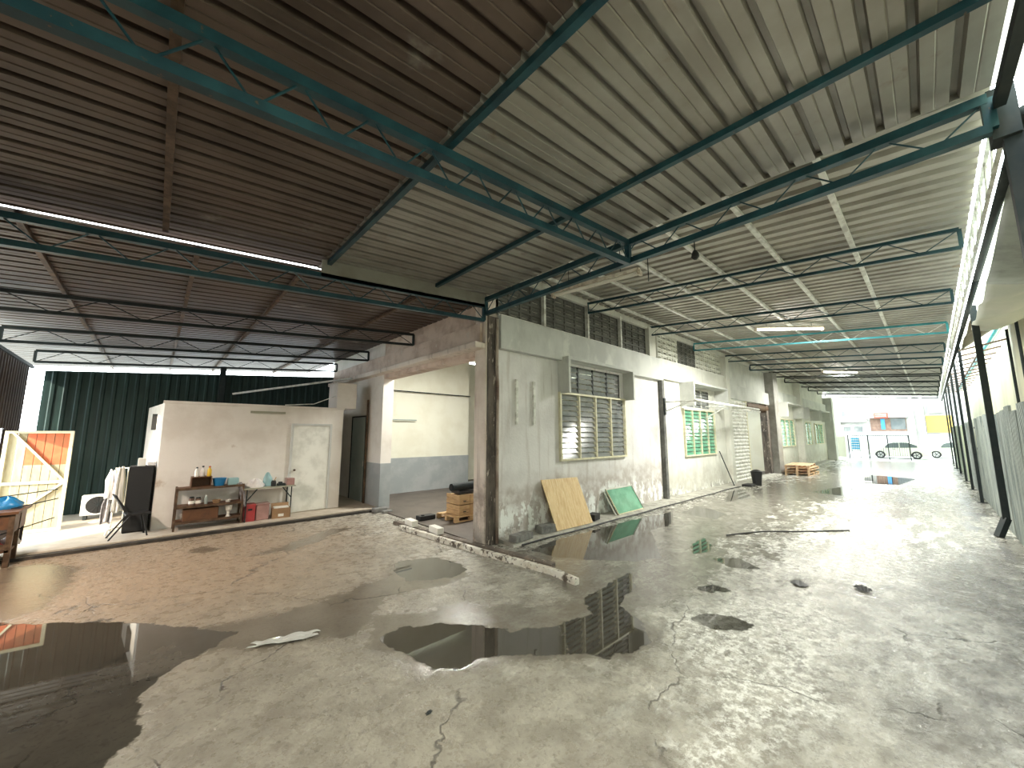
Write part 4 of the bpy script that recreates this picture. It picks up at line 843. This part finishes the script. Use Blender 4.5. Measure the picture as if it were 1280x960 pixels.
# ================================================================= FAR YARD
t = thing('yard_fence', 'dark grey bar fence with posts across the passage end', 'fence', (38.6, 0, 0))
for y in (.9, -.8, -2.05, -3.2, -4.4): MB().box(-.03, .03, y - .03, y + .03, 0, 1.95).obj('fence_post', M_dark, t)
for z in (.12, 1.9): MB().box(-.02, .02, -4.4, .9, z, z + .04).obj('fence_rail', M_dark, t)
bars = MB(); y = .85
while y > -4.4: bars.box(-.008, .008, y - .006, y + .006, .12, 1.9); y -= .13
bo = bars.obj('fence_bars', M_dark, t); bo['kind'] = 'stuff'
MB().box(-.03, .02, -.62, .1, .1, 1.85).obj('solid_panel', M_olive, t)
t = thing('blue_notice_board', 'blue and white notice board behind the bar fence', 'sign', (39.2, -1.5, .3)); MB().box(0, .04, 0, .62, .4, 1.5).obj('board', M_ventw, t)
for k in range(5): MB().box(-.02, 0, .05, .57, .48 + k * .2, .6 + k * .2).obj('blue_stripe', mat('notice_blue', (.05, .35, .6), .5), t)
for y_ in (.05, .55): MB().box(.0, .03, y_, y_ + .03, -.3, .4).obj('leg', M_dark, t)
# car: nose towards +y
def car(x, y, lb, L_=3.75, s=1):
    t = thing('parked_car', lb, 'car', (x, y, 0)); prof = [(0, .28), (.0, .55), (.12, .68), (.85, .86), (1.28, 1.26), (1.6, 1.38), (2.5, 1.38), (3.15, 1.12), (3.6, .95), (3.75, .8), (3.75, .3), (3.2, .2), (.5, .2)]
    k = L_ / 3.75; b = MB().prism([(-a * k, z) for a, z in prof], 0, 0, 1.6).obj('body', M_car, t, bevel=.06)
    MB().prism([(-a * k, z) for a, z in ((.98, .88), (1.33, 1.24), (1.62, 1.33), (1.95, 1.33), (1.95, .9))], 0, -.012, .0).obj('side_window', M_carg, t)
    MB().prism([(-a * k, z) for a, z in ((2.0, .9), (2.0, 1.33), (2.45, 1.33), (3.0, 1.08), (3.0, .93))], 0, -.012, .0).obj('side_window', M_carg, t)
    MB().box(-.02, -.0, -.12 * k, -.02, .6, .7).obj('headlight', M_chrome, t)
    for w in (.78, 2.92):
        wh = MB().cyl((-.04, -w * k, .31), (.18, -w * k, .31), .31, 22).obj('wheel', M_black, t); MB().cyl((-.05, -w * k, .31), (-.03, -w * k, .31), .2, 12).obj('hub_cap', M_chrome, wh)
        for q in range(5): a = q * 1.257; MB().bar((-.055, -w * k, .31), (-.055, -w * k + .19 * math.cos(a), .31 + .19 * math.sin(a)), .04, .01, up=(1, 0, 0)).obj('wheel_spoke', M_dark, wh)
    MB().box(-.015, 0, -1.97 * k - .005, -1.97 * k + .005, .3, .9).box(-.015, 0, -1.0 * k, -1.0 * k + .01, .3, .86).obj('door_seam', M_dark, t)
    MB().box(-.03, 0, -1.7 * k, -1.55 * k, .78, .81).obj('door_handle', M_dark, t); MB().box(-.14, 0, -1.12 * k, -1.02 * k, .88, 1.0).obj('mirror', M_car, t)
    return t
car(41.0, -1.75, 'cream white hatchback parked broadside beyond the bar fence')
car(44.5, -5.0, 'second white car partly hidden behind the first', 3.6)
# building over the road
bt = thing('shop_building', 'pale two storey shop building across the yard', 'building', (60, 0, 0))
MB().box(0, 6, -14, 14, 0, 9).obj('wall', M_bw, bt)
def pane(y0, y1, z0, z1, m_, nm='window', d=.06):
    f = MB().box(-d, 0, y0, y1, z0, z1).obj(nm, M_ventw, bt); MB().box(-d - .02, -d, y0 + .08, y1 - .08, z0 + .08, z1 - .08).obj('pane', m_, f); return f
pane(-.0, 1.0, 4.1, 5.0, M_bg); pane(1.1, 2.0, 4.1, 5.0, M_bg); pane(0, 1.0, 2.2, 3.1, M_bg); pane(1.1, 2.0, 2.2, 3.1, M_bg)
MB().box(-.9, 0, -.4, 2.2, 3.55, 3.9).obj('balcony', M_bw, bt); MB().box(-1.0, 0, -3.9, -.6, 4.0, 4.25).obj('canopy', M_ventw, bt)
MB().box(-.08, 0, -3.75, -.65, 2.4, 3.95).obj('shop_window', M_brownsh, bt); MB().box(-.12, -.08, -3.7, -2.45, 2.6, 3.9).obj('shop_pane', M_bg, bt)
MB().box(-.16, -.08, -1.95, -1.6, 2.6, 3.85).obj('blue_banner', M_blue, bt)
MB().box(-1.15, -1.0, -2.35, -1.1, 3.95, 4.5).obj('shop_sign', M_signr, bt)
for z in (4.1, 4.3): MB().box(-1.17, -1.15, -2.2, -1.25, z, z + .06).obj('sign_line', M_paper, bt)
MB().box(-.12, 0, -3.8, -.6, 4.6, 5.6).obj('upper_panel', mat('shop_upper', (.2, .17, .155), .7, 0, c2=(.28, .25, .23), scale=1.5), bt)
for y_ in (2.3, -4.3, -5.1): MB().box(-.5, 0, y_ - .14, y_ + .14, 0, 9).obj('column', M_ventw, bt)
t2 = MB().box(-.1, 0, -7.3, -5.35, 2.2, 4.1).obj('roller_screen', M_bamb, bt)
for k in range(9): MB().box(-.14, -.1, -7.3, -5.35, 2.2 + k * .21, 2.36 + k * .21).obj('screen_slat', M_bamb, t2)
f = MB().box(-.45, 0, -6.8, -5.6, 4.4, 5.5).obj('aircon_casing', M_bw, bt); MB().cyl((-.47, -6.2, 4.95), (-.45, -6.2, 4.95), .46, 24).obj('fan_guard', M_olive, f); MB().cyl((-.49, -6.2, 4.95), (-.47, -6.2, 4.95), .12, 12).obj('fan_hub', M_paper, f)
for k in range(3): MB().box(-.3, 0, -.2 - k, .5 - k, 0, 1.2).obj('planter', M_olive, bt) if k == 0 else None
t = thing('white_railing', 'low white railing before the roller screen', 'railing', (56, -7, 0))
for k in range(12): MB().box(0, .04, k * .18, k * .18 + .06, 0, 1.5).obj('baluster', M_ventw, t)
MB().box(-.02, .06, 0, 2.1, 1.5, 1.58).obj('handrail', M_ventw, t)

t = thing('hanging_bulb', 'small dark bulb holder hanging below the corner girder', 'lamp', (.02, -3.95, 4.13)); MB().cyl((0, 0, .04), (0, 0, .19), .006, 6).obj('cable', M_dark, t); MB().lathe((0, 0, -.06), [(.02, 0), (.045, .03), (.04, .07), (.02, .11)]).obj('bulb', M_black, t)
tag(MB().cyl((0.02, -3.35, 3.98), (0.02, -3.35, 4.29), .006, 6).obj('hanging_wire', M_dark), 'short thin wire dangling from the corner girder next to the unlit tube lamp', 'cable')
==========
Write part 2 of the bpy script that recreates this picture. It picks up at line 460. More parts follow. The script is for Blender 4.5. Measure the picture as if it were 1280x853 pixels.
==========
(REQUIRED WORK): Work out how many lines in the entries hold the string "picture". Your answer should consist solely of that number.

(THE RESULT): 2